Saturday, February 12, 2011

"With Unbeclouded Eyes."


On these September days of softer light,
When reddened leaves are dropping from the walls,
And in the distant sky are sounds of birds,
And all is wet with dew--
Then I perceive a little of that land,
That land which human voices sometimes fill
With sudden sound; or in the hush of spring,
Or on some summer morning's early peace,
I hear its distant murmur.

And although I strive so hard to hear and see,
All, all is gone like fragments of a dream
Leaving behind a trail of coloured mist
And dim forgetfulness.

A poem such as this one is a reason for wading through the swath of Milly Jourdain's mediocre efforts. Admittedly, stanza 2 is a letdown, but stanza 1's "Then I perceive a little of that land, / That land which human voices sometimes fill / With sudden sound" is beautiful. I love the delicate repetitions, the line break between"sometimes fill" and "With sudden sound," the odd yet bracing focus on "land" rather than its details.

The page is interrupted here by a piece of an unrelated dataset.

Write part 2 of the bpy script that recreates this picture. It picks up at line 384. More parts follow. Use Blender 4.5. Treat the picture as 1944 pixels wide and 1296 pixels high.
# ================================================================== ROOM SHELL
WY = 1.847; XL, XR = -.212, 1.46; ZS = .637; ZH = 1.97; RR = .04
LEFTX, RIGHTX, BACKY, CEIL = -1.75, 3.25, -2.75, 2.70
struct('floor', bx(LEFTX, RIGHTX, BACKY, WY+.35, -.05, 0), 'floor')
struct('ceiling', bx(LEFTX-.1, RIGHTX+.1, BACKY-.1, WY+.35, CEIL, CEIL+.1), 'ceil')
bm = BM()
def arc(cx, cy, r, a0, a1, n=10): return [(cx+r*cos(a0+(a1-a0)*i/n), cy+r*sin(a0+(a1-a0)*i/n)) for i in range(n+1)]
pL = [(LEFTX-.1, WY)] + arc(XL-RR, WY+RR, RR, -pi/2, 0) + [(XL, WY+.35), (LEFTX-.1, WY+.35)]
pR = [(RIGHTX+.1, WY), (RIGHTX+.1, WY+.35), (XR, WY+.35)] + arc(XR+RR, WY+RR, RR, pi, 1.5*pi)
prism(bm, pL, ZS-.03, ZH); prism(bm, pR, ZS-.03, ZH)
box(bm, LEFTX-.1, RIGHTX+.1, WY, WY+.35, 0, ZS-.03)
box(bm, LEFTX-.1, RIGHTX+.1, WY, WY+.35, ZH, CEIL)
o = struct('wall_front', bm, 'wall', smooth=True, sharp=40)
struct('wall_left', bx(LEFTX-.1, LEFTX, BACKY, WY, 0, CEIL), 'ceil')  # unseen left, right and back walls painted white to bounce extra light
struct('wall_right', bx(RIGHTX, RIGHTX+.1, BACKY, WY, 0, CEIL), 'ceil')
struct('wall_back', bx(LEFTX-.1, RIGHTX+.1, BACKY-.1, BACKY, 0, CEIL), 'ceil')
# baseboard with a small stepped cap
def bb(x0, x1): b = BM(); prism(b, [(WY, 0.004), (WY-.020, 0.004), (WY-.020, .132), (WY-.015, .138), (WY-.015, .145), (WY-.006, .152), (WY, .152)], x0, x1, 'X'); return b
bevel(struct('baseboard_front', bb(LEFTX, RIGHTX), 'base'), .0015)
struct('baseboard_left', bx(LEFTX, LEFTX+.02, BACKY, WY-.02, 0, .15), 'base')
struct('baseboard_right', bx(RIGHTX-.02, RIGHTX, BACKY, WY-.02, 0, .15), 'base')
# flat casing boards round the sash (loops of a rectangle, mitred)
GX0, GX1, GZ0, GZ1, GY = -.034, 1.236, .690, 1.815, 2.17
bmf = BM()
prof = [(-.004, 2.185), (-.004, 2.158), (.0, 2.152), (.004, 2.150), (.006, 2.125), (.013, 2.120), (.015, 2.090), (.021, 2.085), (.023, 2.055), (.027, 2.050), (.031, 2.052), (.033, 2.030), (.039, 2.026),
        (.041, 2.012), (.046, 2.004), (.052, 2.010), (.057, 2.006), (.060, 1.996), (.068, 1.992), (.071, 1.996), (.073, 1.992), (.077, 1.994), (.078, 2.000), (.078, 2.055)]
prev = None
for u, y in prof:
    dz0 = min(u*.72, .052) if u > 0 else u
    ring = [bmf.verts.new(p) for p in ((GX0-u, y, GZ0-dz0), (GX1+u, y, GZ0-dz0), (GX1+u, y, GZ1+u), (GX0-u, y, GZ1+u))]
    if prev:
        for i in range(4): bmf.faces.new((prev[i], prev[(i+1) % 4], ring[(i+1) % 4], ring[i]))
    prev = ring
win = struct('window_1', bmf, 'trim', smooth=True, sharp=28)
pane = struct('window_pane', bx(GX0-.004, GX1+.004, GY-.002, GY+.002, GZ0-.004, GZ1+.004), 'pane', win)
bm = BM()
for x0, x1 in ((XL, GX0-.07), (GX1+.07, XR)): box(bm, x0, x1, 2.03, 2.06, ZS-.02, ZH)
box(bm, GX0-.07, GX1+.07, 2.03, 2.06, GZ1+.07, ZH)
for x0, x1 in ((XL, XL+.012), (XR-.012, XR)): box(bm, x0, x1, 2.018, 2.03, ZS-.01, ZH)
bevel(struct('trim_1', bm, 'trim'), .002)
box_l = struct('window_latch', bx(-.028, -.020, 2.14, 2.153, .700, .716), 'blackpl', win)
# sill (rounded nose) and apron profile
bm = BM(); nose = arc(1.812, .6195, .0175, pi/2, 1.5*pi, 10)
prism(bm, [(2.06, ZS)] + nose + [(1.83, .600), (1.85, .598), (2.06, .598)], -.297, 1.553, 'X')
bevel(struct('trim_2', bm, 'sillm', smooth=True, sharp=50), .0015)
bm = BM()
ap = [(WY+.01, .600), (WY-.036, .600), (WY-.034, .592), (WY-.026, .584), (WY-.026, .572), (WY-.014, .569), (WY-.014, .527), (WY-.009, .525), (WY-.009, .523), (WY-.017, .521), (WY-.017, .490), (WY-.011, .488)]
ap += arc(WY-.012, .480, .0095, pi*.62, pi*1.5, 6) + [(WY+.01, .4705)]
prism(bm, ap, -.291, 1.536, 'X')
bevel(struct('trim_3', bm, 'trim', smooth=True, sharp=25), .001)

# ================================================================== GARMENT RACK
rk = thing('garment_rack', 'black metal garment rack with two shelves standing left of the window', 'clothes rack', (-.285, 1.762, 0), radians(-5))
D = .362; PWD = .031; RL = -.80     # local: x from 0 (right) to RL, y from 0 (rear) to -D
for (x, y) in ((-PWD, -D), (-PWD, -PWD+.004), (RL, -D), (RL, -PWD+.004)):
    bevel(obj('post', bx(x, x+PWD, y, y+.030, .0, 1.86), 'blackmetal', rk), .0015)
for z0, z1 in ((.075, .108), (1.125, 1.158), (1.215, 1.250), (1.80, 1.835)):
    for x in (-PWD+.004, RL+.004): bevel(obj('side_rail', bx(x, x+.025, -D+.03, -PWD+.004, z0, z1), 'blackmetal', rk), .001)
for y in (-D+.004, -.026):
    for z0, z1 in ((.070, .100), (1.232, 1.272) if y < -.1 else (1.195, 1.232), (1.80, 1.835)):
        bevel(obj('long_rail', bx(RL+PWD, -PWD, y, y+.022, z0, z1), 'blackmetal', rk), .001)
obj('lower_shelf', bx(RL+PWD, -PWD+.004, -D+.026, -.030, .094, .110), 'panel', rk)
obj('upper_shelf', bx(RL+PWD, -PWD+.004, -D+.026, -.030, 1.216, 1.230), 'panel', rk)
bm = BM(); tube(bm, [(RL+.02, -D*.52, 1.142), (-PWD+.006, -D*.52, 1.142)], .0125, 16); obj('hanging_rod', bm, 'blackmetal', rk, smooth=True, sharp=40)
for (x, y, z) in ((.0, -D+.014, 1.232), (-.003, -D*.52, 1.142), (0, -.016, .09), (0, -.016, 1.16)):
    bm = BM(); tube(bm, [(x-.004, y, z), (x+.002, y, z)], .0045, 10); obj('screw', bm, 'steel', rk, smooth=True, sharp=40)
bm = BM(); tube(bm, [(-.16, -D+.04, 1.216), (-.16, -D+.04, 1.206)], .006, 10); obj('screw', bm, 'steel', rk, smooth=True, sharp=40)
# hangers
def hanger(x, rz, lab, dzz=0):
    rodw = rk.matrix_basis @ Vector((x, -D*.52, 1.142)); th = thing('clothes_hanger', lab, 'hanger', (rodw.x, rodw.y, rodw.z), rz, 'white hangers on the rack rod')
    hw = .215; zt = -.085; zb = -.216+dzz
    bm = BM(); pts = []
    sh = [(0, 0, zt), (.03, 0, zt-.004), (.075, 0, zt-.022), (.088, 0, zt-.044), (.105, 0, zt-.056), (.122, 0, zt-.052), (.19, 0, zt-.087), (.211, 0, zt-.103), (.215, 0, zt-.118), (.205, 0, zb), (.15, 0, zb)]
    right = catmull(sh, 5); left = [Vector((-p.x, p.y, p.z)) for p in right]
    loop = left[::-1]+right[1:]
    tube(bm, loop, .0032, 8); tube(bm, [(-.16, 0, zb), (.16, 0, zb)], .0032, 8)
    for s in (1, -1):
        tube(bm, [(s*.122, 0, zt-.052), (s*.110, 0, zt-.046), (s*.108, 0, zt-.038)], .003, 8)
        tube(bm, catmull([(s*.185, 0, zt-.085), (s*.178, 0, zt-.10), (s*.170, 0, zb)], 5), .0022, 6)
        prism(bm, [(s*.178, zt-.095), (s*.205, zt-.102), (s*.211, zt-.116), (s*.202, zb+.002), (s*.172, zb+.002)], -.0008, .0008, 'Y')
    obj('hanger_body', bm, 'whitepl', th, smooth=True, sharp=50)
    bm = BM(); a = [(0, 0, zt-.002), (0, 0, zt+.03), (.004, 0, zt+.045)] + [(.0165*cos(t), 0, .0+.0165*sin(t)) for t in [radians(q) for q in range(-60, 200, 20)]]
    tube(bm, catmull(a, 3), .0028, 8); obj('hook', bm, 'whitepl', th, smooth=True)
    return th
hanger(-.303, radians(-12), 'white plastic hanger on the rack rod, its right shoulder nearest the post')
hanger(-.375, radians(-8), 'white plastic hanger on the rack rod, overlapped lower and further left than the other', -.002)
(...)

Downstairs Tom is making waffles, musing with James about parallel parking, and playing Miles Davis on the stereo. Paul is asleep on the couch after a painful team loss at yesterday's basketball tournament, in which, to add even more suffering to the occasion, he fouled out in the 3rd quarter. It is hard to be heroic when you foul out of your last game of the season.

Me, I am feeling melancholy but striving not to be, though melancholy is a usual and perfectly acceptable February state of mind, and often a good foundation for slow writing, clumsy snowshoeing, and absent-minded creme Anglaise stirring.

2 comments:

Ruth said...

I like stanza 2, though that may be a commentary on my own poetry. This is a truly spot-on poem. What I don't care for as much is the title. Tough luck for Paul.

Dawn Potter said...

The title is mysterious to me. From the way it's punctuated, I'm assuming it's a quotation, but I haven't yet tried to track down the source.